I figured that was unfair. No one is boring who is willing to make fun of himself. And as evidence of Scheffler’s readiness to self-deprecate, I offer the recent Netflix release “Happy Gilmore 2.”
A sequel to 1996’s “Happy Gilmore,” which tells the story of an ice hockey flameout (Adam Sandler) who becomes a golf phenomenon, “Happy Gilmore 2” takes up years later. Happy has been long retired, following an errant drive he made that proved fatal when it struck his loving wife (Julie Bowen).
But facing the need to fund the ballet dreams of his daughter (Sunny Sandler – Adam’s real-life daughter), Happy decides to try a comeback, which at first doesn’t go well. Eventually, though, he does rediscover his old form – and the emotions that fuel it – and he finds himself again competing with the tour leaders.
Few things come easy for Happy, though, which is the plight of virtually every character that Adam Sandler has played in his three-decades-plus movie career. Not only does Happy have to battle his alcoholism, which nearly sabotages everything, but he faces a new nemesis.
Instead of his former foe, the golfer Shooter McGavin (Christopher McDonald), Happy now has to cope with Frank Manatee (Benny Safdie), a CEO who sponsors a counterpart organization that seeks to compete with the traditional professional golf tour. Manatee’s main weapon is a team of augmented golfers led by the upstart Billy Jenkins (Haley Joel Osment).
Furthermore, Happy has been ordered to attend an alcohol-treatment program headed by the shady Hal L. (Ben Stiller). And as always, he’s prone to acting out the kind of adolescent behavior that he’s passed on to his four sons … the kind of behavior that makes this a typical Sandler movie.
This one was directed by Kyle Newacheck, who also helmed Sandler’s 2019 Netflix movie “Murder Mystery.” Co-written by Newacheck and Sandler, “Happy Gilmore 2” follows most other Happy Madison productions in its tendency to go for cheap laughs.
Many of the jokes land, though it might take familiarity with professional sports, especially golf, to fully appreciate a lot of them. Consider, for example, the real-life current and former PGA players who have roles in the movie. Prominent among then is John Daly, a two-time major tournament winner who plays a somewhat exaggerated version of himself.

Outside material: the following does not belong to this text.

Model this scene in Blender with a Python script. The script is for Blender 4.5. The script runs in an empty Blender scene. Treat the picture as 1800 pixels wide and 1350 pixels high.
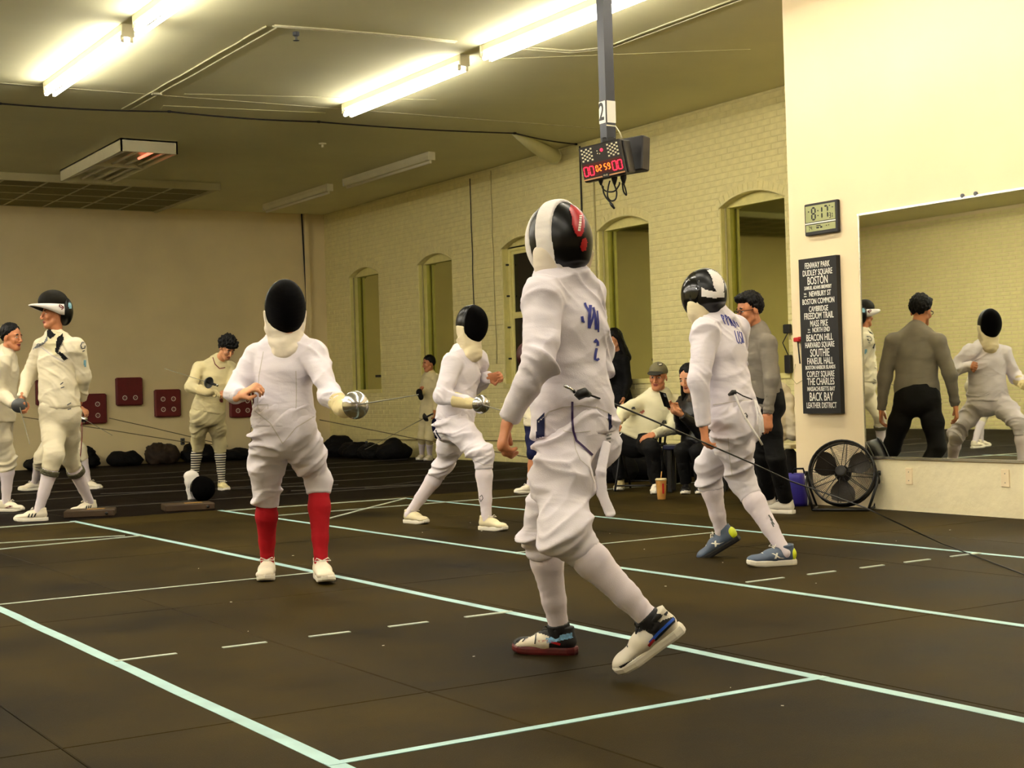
import bpy, bmesh, math, random
import numpy as np
from mathutils import Vector, Matrix
from mathutils.bvhtree import BVHTree

SC = bpy.context.scene
COL = SC.collection
# ------------------------------------------------------------------ camera
FPX = 2567.6
YAW, PIT, ROL, CAMH = -0.562826, 0.0055847, 0.0303878, 1.0
_cy, _sy, _cp, _sp, _cr, _sr = (math.cos(YAW), math.sin(YAW), math.cos(PIT), math.sin(PIT), math.cos(ROL), math.sin(ROL))
_r0 = np.array([_cy, _sy, 0.]); _f0 = np.array([-_sy, _cy, 0.]); _u0 = np.array([0, 0, 1.])
CF = _f0 * _cp + _u0 * _sp
_u2 = _u0 * _cp - _f0 * _sp
CR = _r0 * _cr - _u2 * _sr
CU = _u2 * _cr + _r0 * _sr
CC = np.array([0, 0, CAMH])
cam_d = bpy.data.cameras.new('camera')
cam_d.sensor_width = 36.0
cam_d.lens = 36.0 * FPX / 1800.0
cam_d.clip_start, cam_d.clip_end = 0.05, 100
cam = bpy.data.objects.new('camera', cam_d)
COL.objects.link(cam)
cam.matrix_world = Matrix(((CR[0], CU[0], -CF[0], CC[0]), (CR[1], CU[1], -CF[1], CC[1]), (CR[2], CU[2], -CF[2], CC[2]), (0, 0, 0, 1)))
SC.camera = cam
# ------------------------------------------------------------------ world, exposure
wd = bpy.data.worlds.new('world'); SC.world = wd; wd.use_nodes = True
wd.node_tree.nodes['Background'].inputs[0].default_value = (0, 0, 0, 1)
wd.node_tree.nodes['Background'].inputs[1].default_value = 0.0
SC.view_settings.view_transform = 'Standard'
SC.view_settings.look = 'None'
SC.view_settings.gamma = 1.0
SC.view_settings.use_curve_mapping = False
SC.view_settings.exposure = 0.85
LAMP = 23.0          # emission strength of the lit fluorescent tubes


# pixel (1800x1350) -> metres
def ray(x, y): return CF + CR * ((x - 900) / FPX) - CU * ((y - 675) / FPX)
def at(x, y, d): return CC + ray(x, y) * d
def gnd(x, y, z=0.0):
    r = ray(x, y); return CC + r * ((z - CAMH) / r[2])
def onx(x, y, X):
    r = ray(x, y); return CC + r * (X / r[0])
def ony(x, y, Y):
    r = ray(x, y); return CC + r * (Y / r[1])
def dv(r, f, u): return _r0 * r + _f0 * f + _u0 * u      # direction: image right, away, up
def nrm(v): v = np.asarray(v, float); return v / (np.linalg.norm(v) + 1e-12)
def V(*a): return np.array(a, float)

# ------------------------------------------------------------------ materials
def lin(c):
    return tuple(((v / 255.) / 12.92 if v / 255. <= .04045 else ((v / 255. + .055) / 1.055) ** 2.4) for v in c)
MATS = {}
def mat(name, rgb, rough=.6, metal=0., var=.08, vscale=6., bump=0., bscale=80., spec=.5, emis=None, estr=0., trans=0., coat=0., stretch=None):
    m = bpy.data.materials.new(name); m.use_nodes = True
    nt = m.node_tree; N = nt.nodes; L = nt.links
    b = N['Principled BSDF']
    c = lin(rgb)
    b.inputs['Roughness'].default_value = rough
    b.inputs['Metallic'].default_value = metal
    b.inputs['Specular IOR Level'].default_value = spec
    b.inputs['Base Color'].default_value = (*c, 1)
    if trans: b.inputs['Transmission Weight'].default_value = trans
    if coat: b.inputs['Coat Weight'].default_value = coat
    tc = N.new('ShaderNodeTexCoord')
    src = tc.outputs['Object']
    if stretch:
        mp = N.new('ShaderNodeMapping'); mp.inputs['Scale'].default_value = stretch
        L.new(src, mp.inputs['Vector']); src = mp.outputs['Vector']
    if var > 0:
        n = N.new('ShaderNodeTexNoise'); n.inputs['Scale'].default_value = vscale; n.inputs['Detail'].default_value = 5
        L.new(src, n.inputs['Vector'])
        r = N.new('ShaderNodeValToRGB')
        r.color_ramp.elements[0].position = .3; r.color_ramp.elements[1].position = .7
        r.color_ramp.elements[0].color = (*[v * (1 - var) for v in c], 1)
        r.color_ramp.elements[1].color = (*[min(1, v * (1 + var)) for v in c], 1)
        L.new(n.outputs['Fac'], r.inputs['Fac']); L.new(r.outputs['Color'], b.inputs['Base Color'])
    if bump > 0:
        n2 = N.new('ShaderNodeTexNoise'); n2.inputs['Scale'].default_value = bscale; n2.inputs['Detail'].default_value = 3
        L.new(src, n2.inputs['Vector'])
        bp = N.new('ShaderNodeBump'); bp.inputs['Strength'].default_value = bump; bp.inputs['Distance'].default_value = .01
        L.new(n2.outputs['Fac'], bp.inputs['Height']); L.new(bp.outputs['Normal'], b.inputs['Normal'])
    if emis is not None:
        b.inputs['Emission Color'].default_value = (*lin(emis), 1)
        b.inputs['Emission Strength'].default_value = estr
    MATS[name] = m
    return m

def wave_bump(m, scale, strength, direction='Z', col2=None):
    """fine woven / mesh relief on a material"""
    nt = m.node_tree; N = nt.nodes; L = nt.links; b = N['Principled BSDF']
    tc = N.new('ShaderNodeTexCoord')
    w = N.new('ShaderNodeTexWave'); w.inputs['Scale'].default_value = scale; w.bands_direction = direction
    L.new(tc.outputs['Object'], w.inputs['Vector'])
    bp = N.new('ShaderNodeBump'); bp.inputs['Strength'].default_value = strength; bp.inputs['Distance'].default_value = .005
    L.new(w.outputs['Fac'], bp.inputs['Height']); L.new(bp.outputs['Normal'], b.inputs['Normal'])
    if col2:
        c1 = b.inputs['Base Color'].default_value[:]
        r = N.new('ShaderNodeValToRGB'); r.color_ramp.interpolation = 'CONSTANT'
        r.color_ramp.elements[0].color = c1; r.color_ramp.elements[1].position = .5; r.color_ramp.elements[1].color = (*lin(col2), 1)
        L.new(w.outputs['Fac'], r.inputs['Fac'])
        for l in list(b.inputs['Base Color'].links): L.remove(l)
        L.new(r.outputs['Color'], b.inputs['Base Color'])

# ------------------------------------------------------------------ object helpers
def tag(o, label=None, cat=None, group=None, kind=None):
    if label: o['label'] = label
    if cat: o['category'] = cat
    if group: o['group'] = group
    if kind: o['kind'] = kind
    return o
def empty(name, loc, label, cat, group=None):
    o = bpy.data.objects.new(name, None); o.empty_display_size = .1
    o.location = tuple(float(v) for v in loc); COL.objects.link(o)
    return tag(o, label, cat, group)
WL = {}       # world origin of each object that parents others
def origin(o):
    p = np.zeros(3)
    while o is not None:
        p = p + np.array(o.location); o = o.parent
    return p
def mesh_obj(name, verts, faces, mats, parent=None, smooth=True, midx=None, org=None):
    """verts in world metres; the object's origin is its parent's origin (or org)"""
    verts = np.asarray(verts, float).reshape(-1, 3)
    o0 = origin(parent) if parent is not None else (np.zeros(3) if org is None else np.asarray(org, float))
    me = bpy.data.meshes.new(name)
    if isinstance(faces, np.ndarray) and faces.ndim == 2:
        nf, k = faces.shape
        me.vertices.add(len(verts)); me.vertices.foreach_set('co', (verts - o0).astype(np.float32).ravel())
        me.loops.add(nf * k); me.loops.foreach_set('vertex_index', faces.astype(np.int32).ravel())
        me.polygons.add(nf)
        me.polygons.foreach_set('loop_start', np.arange(0, nf * k, k, dtype=np.int32))
        me.polygons.foreach_set('loop_total', np.full(nf, k, dtype=np.int32))
    else:
        me.from_pydata((verts - o0).tolist(), [], [list(map(int, f)) for f in faces])
    if not isinstance(mats, (list, tuple)): mats = [mats]
    for m in mats: me.materials.append(m)
    if midx is not None: me.polygons.foreach_set('material_index', np.asarray(midx, np.int32))
    me.polygons.foreach_set('use_smooth', np.full(len(me.polygons), bool(smooth)))
    me.update(calc_edges=True); me.validate()
    o = bpy.data.objects.new(name, me); COL.objects.link(o)
    if parent is not None: o.parent = parent
    elif org is not None: o.location = tuple(float(v) for v in org)
    return o
def struct(o): o['kind'] = 'structure'; return o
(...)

Current players such as Will Zalatoris, Xander Schauffele, Rickie Fowler, Brooks Koepka and Rory McIlroy also have small roles – as do golfing legends Jack Nicklaus and Lee Trevino. Women’s PGA hall-of-famer Nancy Lopez and today’s dominant player Nelly Korda show up, too, as members of a board debating whether to release, yes, Shooter McGavin from a mental-health facility.
Yet the celebrities that Newacheck and Sandler highlight go far beyond golf. Also featured are the rapper Bad Bunny, NFL player Travis Kelce, sports commentators Steven A. Smith and Dan Patrick, former NBA player Boban Marjanović and WNBA all-star Kelsey Plum among many others.
The golf enterprise that Happy ends up playing against is an obvious reference to the real-life LIV Golf tour that markets itself as a more exciting alternative to the traditional 18-hole golf format – an arguable point at best.
It’s Scheffler, though, and his willingness to poke fun at his own image that stands out. At one point he gets arrested, just as he did in real life a year ago prior to the second round of the U.S. Open. He ends up watching Happy’s attempt to win the climactic tournament from behind bars.
Scheffler’s performance was good enough, in fact, to win him at least one new fan. After watching “Happy Gilmore 2,” the person who criticized him that day at Downriver no longer thinks he’s boring.
Which is fair enough. Every golfer deserves a mulligan.